My husband likes to say (and he believes) that I am egotistical and vain, but nothing could be further from the truth. I am scared as hell most days and I can be seen far and wide knocking knees and shivering in my boots. I don’t know why it is that I am this way. It has been something that has followed me since the day I was born but truth be told if I have too, I have no problems screaming my head off like I was insane.
I am in naive in the sense that I know better than to trust anybody, but I am human, and I crave everything that is to be seen. There is no way that this is the way that my life is meant to be as I try desperately to decipher the reason as everybody in the world looks back and stares at me. I get it know. I can see why the world may not like me but to lose 50 followers in just 3 days I know that there is something very wrong with me.
Now that very thought is utterly impossible because I haven’t changed as far as the world can see. Well sure my hair is blonde and may be a little bit voluptuous, but I am in control of the way my body look and how she handles so what is the issue that you think you have with me?
That imaginary world where we live in where everybody is all inclusive is very few and far between. I think it is rather humorous, though, those who chose to dip and slime trail themselves away. I say their departure is slimy for all the things that they decide to say. All the things they say to give them collateral as they are on their way out. A fool and their inner child are soon departed as they grow fascinated with trying to even out the score.
There is no score worth keeping in this so-called game we call life. We have to count our own wins and how we define them and stop worrying about those around us who insist on giving us strife. My life has changed as I have come to know it and I am unsure of what it is I am to do next. I am growing scared of my own shadow only because she will give out my location the fastest and I won’t be able to find a safe place to even hide.
In a world where most of us are searching for love there has to be a better way. Why is it that we as humans are meant to feel this way? I think that is why I admire my cats so much. Nobody has the ability to shrug it off and keep going like a feline. Watch the way they strut as they go room to room looking for something to do or somewhere soft to sleep. Nobody likes a cat more than me, at least, I think.
I think that is maybe why I chose to gravitate towards the cat. They make me feel safe and they make me feel loved and I don’t even have to say anything at all. In fact, they prefer when I don’t. Maybe they don’t mind when I do. All that I know for certain is I love who I am when I am around them and I think they feel the same way too.
People scare me and cats just seem to make the most sense. We do what we want when we feel like doing it with very little thought to what the others may be doing. It may not be the best way, but it is an honourable way to live. With no need for anybody except for when a head scratch is needed or two.

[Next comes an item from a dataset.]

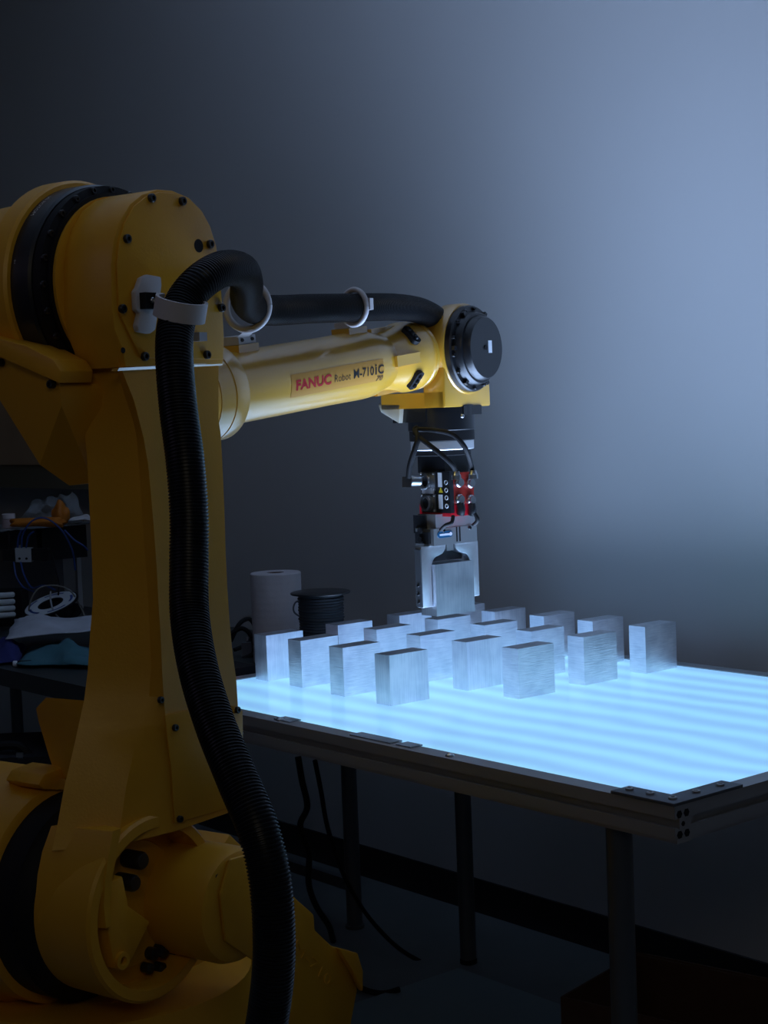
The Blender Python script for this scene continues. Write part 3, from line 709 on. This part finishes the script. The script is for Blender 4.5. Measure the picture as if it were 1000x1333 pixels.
bake('slot', box(xf_-0.001, xf_+0.0008, TYc+0.012, TYc+0.015, GZ0+0.004, GZ1-0.024), BLKM, body)
# blue maker badge with a pale bar
bd_ = []
for k in range(24):
    t = 2*math.pi*k/24; y = 0.0065*math.cos(t)+(0.013 if math.cos(t) > 0 else -0.013); z = 0.0065*math.sin(t); bd_.append(V((xf_, TYc-0.026+y, GZ0+0.021+z)))
badge = bake('badge', prism(bd_, V((0.0015, 0, 0))), mat('badge_blue', (0.01, 0.09, 0.20), 0.3), body, 'dark blue rounded badge')
bake('badge_bar', box(xf_+0.0015, xf_+0.0022, TYc-0.041, TYc-0.013, GZ0+0.0185, GZ0+0.0225), LABEL_W, badge)
bake('badge_dot', cyl((xf_+0.0015, TYc-0.012, GZ0+0.021), (xf_+0.0023, TYc-0.012, GZ0+0.021), 0.0036, 14), LABEL_W, badge)
for y in (TYc-0.030, TYc+0.040): bolt((xf_, y, GZ1-0.034+0.006), (1, 0, 0), 0.0038, 0.003, body, BLK)
bake('side_block', box(TXc-0.022, TXc+0.018, TYc-0.061, TYc-0.054, GZ0+0.004, GZ1-0.030, 0.002), BLK, gp)
for z in (GZ0+0.012, GZ0+0.030): bake('side_plug', cyl((TXc-0.004, TYc-0.061, z), (TXc-0.004, TYc-0.065, z), 0.006, 16), BLKM, gp)
# jaw fingers (curved inner arch)
ft = 0.017
def finger(sgn, y_in, y_out, zb_):
    top = GZ0; P = [(y_out, top), (y_out, zb_)]
    P += [(y_in, zb_), (y_in, top-0.046)]
    for k in range(1, 9):
        a = math.pi/2*k/8; P.append((y_in-sgn*(0.018*(1-math.cos(a))), top-0.046+0.024*math.sin(a)))
    P += [(y_in-sgn*0.030, top-0.018), (y_in-sgn*0.038, top-0.010), (y_in-sgn*0.040, top)]
    pts = [V((TXc-ft/2+0.005, y, z)) for y, z in P]
    return bake('jaw', prism(pts, V((ft, 0, 0)), 0.0012), fing, gp)
HB0, HB1 = HY-BW/2, HY+BW/2
f1 = finger(-1, HB0-0.001, HB0-0.0265, 1.001)
f2 = finger(1, HB1+0.001, HB1+0.0235, 1.010)
bake('jaw_plate', box(TXc-0.004, TXc+0.013, HB0-0.0290, HB0-0.0262, 1.002, GZ0-0.006, 0.0005), mat('jaw_dark', (0.16, 0.17, 0.19), 0.4, 0.8), gp)
for z in (1.012, 1.028, 1.045): bolt((TXc+0.004, HB0-0.029, z), (0, -1, 0), 0.0032, 0.002, f1, BLK, 'screw')
bake('jaw_carriage', box(TXc-0.022, TXc-0.005, TYc-0.046, TYc+0.046, GZ0-0.034, GZ0+0.001, 0.001), mat('carriage_dark', (0.10, 0.11, 0.12), 0.5, 0.5), gp)
bake('jaw_guide', box(TXc-0.0045, TXc+0.012, TYc-0.009, TYc+0.009, GZ0-0.014, GZ0+0.001, 0.001), gm, gp)
for y in (HB0+0.004, HB1-0.004):
    pass
bake('jaw_pad', box(TXc-0.012, TXc+0.012, HB0-0.0015, HB0-0.0001, 1.02, 1.075), BLKM, f1)
bake('jaw_pad', box(TXc-0.012, TXc+0.012, HB1+0.0001, HB1+0.0015, 1.02, 1.075), BLKM, f2)

# ------------------------------------------------------------------ side desk, left of the light table
DZ = 0.76; DX0, DX1, DY0, DY1 = -2.9, -0.545, -0.165, 0.66
desk = thing('side_desk', 'dark work desk behind the robot with a thick rounded front edge', 'desk', ((DX0+DX1)/2, (DY0+DY1)/2, 0))
dk = mat('dark_laminate', (0.035, 0.042, 0.045), 0.4, var=(6, 0.2))
bake('desk_top', box(DX0, DX1, DY0, DY1, DZ-0.045, DZ, 0.012), dk, desk)
for x, y in ((-0.87, 0.60), (-0.87, -0.10), (-2.80, -0.10), (-2.80, 0.60)):
    bake('leg', lathe((x, y, 0), Z, [(0, 0.026), (0.008, 0.026), (0.010, 0.021), (DZ-0.045, 0.021)], 20), LEGM, desk)
bake('brace', box(-2.80, -0.87, 0.59, 0.61, 0.10, 0.13, 0.002), LEGM, desk)

def disc_lathe(c, ax, prof, name, m, parent): return bake(name, lathe(c, ax, prof, 40), m, parent)
# paper roll
pr_ = dep(358.5, 745, 4.10); prx = (pr_.x, pr_.y)
roll = thing('paper_roll', 'upright roll of white shop towel paper behind the blocks', 'paper roll', (prx[0], prx[1], DZ))
rr_ = 0.0645; rt_ = pr_.z
bmr = bmesh.new(); rows = []; prf = [(0, 0.022), (0, rr_-0.002), (0.002, rr_)]
nr = 40
for k in range(1, nr): prf.append((k*(rt_-DZ)/nr, rr_+0.0004*math.sin(k*2.1)))
prf += [(rt_-DZ-0.002, rr_), (rt_-DZ, rr_-0.002), (rt_-DZ, 0.022), (rt_-DZ-0.03, 0.0215)]
bake('paper', lathe((prx[0], prx[1], DZ), Z, prf, 48), mat('towel_paper', (0.50, 0.46, 0.48), 0.95, bump=(90, 0.3)), roll)
bake('core', lathe((prx[0], prx[1], DZ+0.002), Z, [(0, 0.0218), (rt_-DZ-0.004, 0.0218), (rt_-DZ-0.004, 0.019), (rt_-DZ-0.05, 0.019)], 32), CARD, roll)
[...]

I grew up in the company of animals and for the love of the great outdoors. It is incredible to think that in life we don’t need anybody and that can be proven by all sorts of life that is out there too. You have to take a look to see how it is that other people lived so that you know how you can survive. It helps to take a look around you with a greater appreciation for the life that is around you instead of focusing on the dead. I know at times it feels easiest but maybe take a deeper appreciation to the words that I said.
Why would I shy girl like me constantly be putting themselves out there? Because I know how it feels like when you are too depressed to live. When the whole world seems like they are out to get you. I don’t feel like any other being should have to suffer the ways that I have just like I know there are others that have lived a life more horrible than me. I have never had my rights suppressed or loved ones ripped away from me, I think we need to acknowledge that there was a time when all this was happening to those around us and so much more.
Take away other people’s power and make sure that they are unable to ever find their way back. If they betrayed, you once they will do so again feeding on your remains like it is no big thang and more. It’s like I want to stay involved but not the expense at my feelings or any other being or person. I think that is why we need to take every little bit of opportunity away. Cut them off at the knees before it is their turn to watch us bleed.
Never again and not anymore well I ever let a being close to me that has less than honourable intentions. Either for me in this world or the beings that I call my friend. There is no way I will give up when I can keep on trying relentlessly to the end.